Hong Kong has long prospered from the ambiguity of its relationship with China. In the early days of the colony, for example, its merchants simultaneously petitioned London and Beijing for special tariff treatment, arguing to the former that Hong Kong was not a part of China, and to the latter that it was a Chinese city. From the beginning, such skillful exploitation of the border has been integral to Hong Kong's identity and prosperity. Destined to face two ways, it must be both a key part of the Chinese economy, and an international city distinct from it in order to succeed. Reversion may have called this distinctiveness and separateness into question, but it is the integration of the Pearl River Delta that presents the immediate, and ultimately, the greater challenge. Potentially, the Pearl River Delta could match New York or Tokyo in global significance. Currently, however, the economic profile more closely resembles a rich city coupled with an offshore foreign domestic investment (FDI) situation–such as exists between, say, Taiwan and Fujien–than that of a great urban region.

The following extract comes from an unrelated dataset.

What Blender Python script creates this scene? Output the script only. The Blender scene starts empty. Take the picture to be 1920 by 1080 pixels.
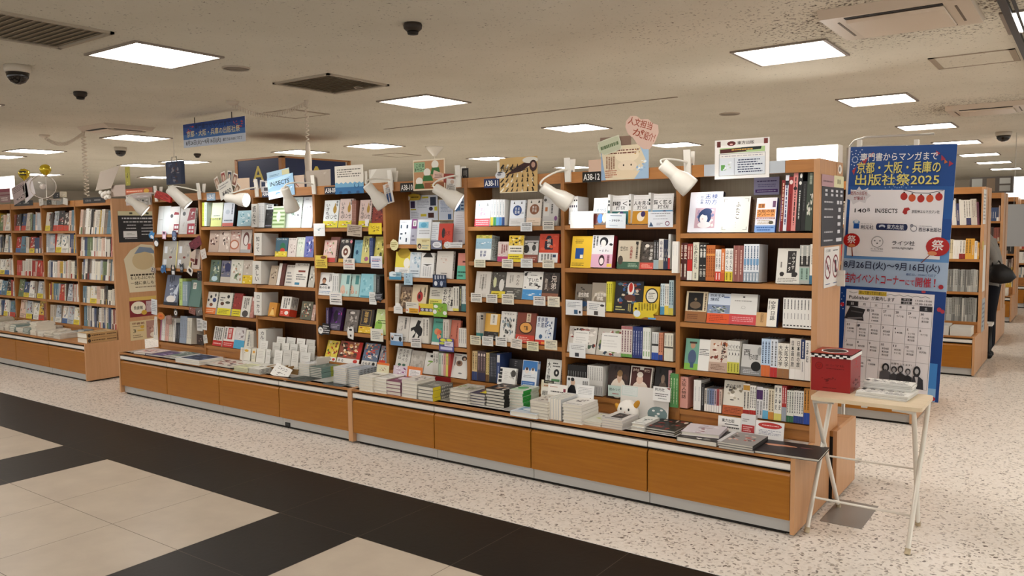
import bpy, math, random
from mathutils import Matrix, Vector
PI = math.pi; R = math.radians
scene = bpy.context.scene
COL = scene.collection
# ---------------------------------------------------------------- camera
FPX = 1509.9
CAM = Vector((1.1498, -3.8726, 1.5376)); YAW, PITCH, ROLL = -0.6261, -0.0793, -0.0123
_f = Vector((math.sin(YAW)*math.cos(PITCH), math.cos(YAW)*math.cos(PITCH), math.sin(PITCH)))
_r = Vector((math.cos(YAW), -math.sin(YAW), 0)); _u = _r.cross(_f)
_c, _s = math.cos(ROLL), math.sin(ROLL)
AX = _c*_r + _s*_u; AY = -_s*_r + _c*_u; AZ = _f
cd = bpy.data.cameras.new('camera'); cam = bpy.data.objects.new('camera', cd); COL.objects.link(cam)
cd.sensor_fit = 'HORIZONTAL'; cd.sensor_width = 36.0; cd.lens = FPX/1920*36.0
cd.clip_start = 0.05; cd.clip_end = 200
cam.matrix_world = Matrix(((AX.x, AY.x, -AZ.x, CAM.x), (AX.y, AY.y, -AZ.y, CAM.y), (AX.z, AY.z, -AZ.z, CAM.z), (0, 0, 0, 1)))
scene.camera = cam
# ---------------------------------------------------------------- world, exposure
w = bpy.data.worlds.new('world'); scene.world = w; w.use_nodes = True
w.node_tree.nodes['Background'].inputs[0].default_value = (1.0, 0.97, 0.94, 1)
w.node_tree.nodes['Background'].inputs[1].default_value = 0.85
vs = scene.view_settings
vs.view_transform = 'Standard'; vs.look = 'None'; vs.gamma = 1.0; vs.use_curve_mapping = False
vs.exposure = 0.64
PANEL_POWER = 14.0; LAMP_POWER = 1.3
# ---------------------------------------------------------------- measuring helpers (photo pixel -> point on a real plane)
def ray(u, v): return AX*((u-960)/FPX) + AY*((540-v)/FPX) + AZ
def on(u, v, x=None, y=None, z=None):
    d = ray(u, v)
    t = (x-CAM.x)/d.x if x is not None else (y-CAM.y)/d.y if y is not None else (z-CAM.z)/d.z
    return CAM + d*t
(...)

How might Hong Kong proceed to change its relationship to the Pearl River Delta? No one denies its current place as the leading city of the region, and there is considerable, albeit quiet debate in the city itself as to how it will participate in the emerging metropolitan area, particularly how it can assume a leadership role. The author is not well informed about the attitudes in Beijing and among the various authorities in Guangdong on this question, but one has to assume that a similar level of cautious interest exists in the face of such uncharted terrain. While careful advancement seems the most predictable course–defined largely by adhering strictly to the political status quo and the "one country, two systems" formula– real and mounting opportunity costs are involved.